Un outil capable d'individualiser les charges de travail comme jamais et qui représenterait donc une petite révolution ? « Ce sera un indicateur parmi d'autres, nuance un habitué de Valdebebas, le centre d'entraînement du Real. Ici, tu as accès à tout ce que tu veux, il y avait déjà des technologies très performantes. Si c'était vraiment miraculeux, tous les meilleurs clubs l'utiliseraient. » Un salarié indique toutefois que le staff va gagner du temps grâce à Arnaiz et Fernandez « car, en matière de données, la quantité ne vaut rien s'il n'y a pas les compétences en face ni la capacité à bien interpréter ».
Tous les connaisseurs s'accordent sur un point : pour les clubs qui ont accès à un nombre incalculable de données, l'enjeu est désormais d'être capable « d'entrer » dans le corps du sportif, de mesurer sa forme de la façon la plus précise possible. Demander à un joueur son degré de fatigue ou de douleur sur une échelle de 1 à 10 semble appartenir au passé. « Avec ces méthodes, on pouvait vite commettre des erreurs, acquiesce Annecchiarico. Le mec pouvait te donner un chiffre basé sur ce qu'un coéquipier avait dit avant lui, bluffer un peu. »
« Prédire entre 70 et 80 % des blessures sans contact »
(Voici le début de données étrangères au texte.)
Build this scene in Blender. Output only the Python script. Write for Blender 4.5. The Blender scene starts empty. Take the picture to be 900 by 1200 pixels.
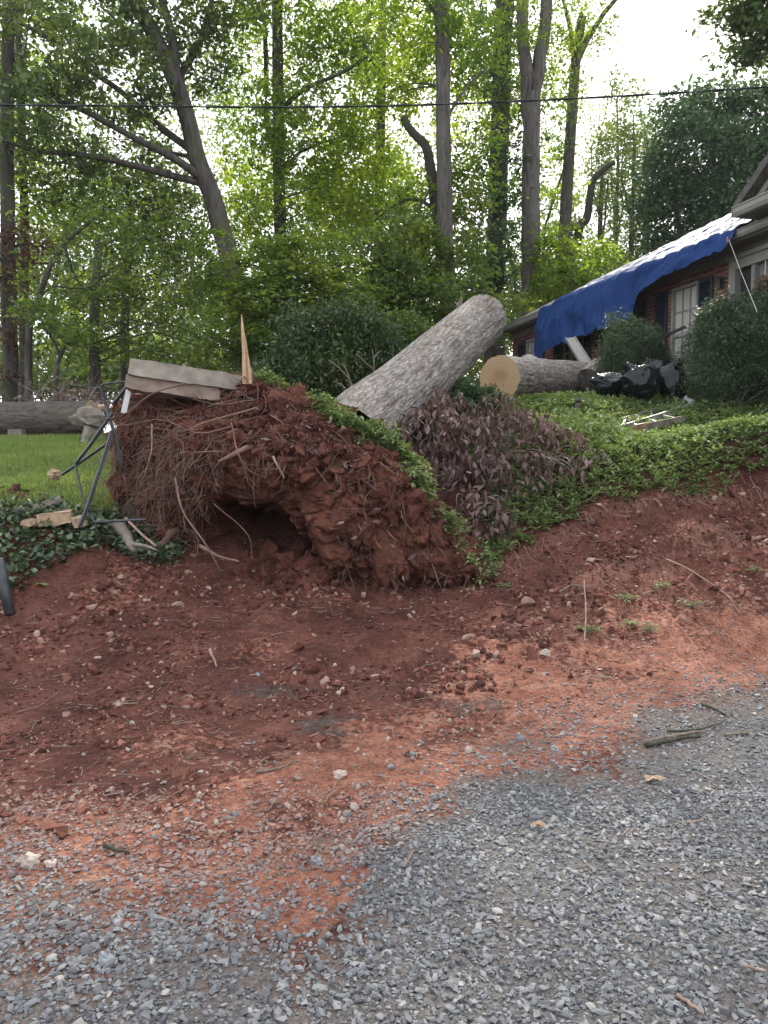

Antoine Lemaire, créateur de la start-up Omen Performance
Actuellement, les clubs qui misent sur la data et/ou l'IA n'ont, au contraire, qu'une obsession : repousser tous ces biais au maximum, objectiver la prise de décision. C'est ce qui a poussé Antoine Lemaire a lancé Omen Performance, après plusieurs expériences dans des clubs de Ligue 2 en tant que kiné. « Prédire l'invisible, prévenir l'inévitable » : telle est la devise de cette start-up dont l'application se base, elle, sur les données GPS.
Guider et appuyer des choix
« On voulait être capable de donner une image de l'état de santé du joueur à un instant T, grâce aux déplacements précédemment accumulés en match et à l'entraînement. Ce sont la distance totale parcourue, les courses à haute intensité, celles réalisées entre 20 et 25 km/h et tout un tas de données du genre... »
Aujourd'hui, via des écarts types et quelques datas supplémentaires dont Lemaire se gardera de parler - secret industriel oblige -, l'entreprise indique être capable de « prédire entre 70 et 80 % des blessures sans contact ». Mais, attention, « on n'est pas là pour dire qu'on prend les meilleures décisions, poursuit son fondateur, plutôt pour guider et appuyer des choix ».
De quoi susciter la curiosité de clubs de Ligue 1 avec qui Omen Performance a commencé à discuter. « Quand tu achètes des joueurs et qu'ils ne peuvent pas jouer, la pression se fait vite sentir, conclut ce membre d'un staff du top 8 européen. C'est ce qui pousse à investir dans les nouvelles technologies. » Dans le football aussi, l'IA semble avoir de beaux jours devant elle.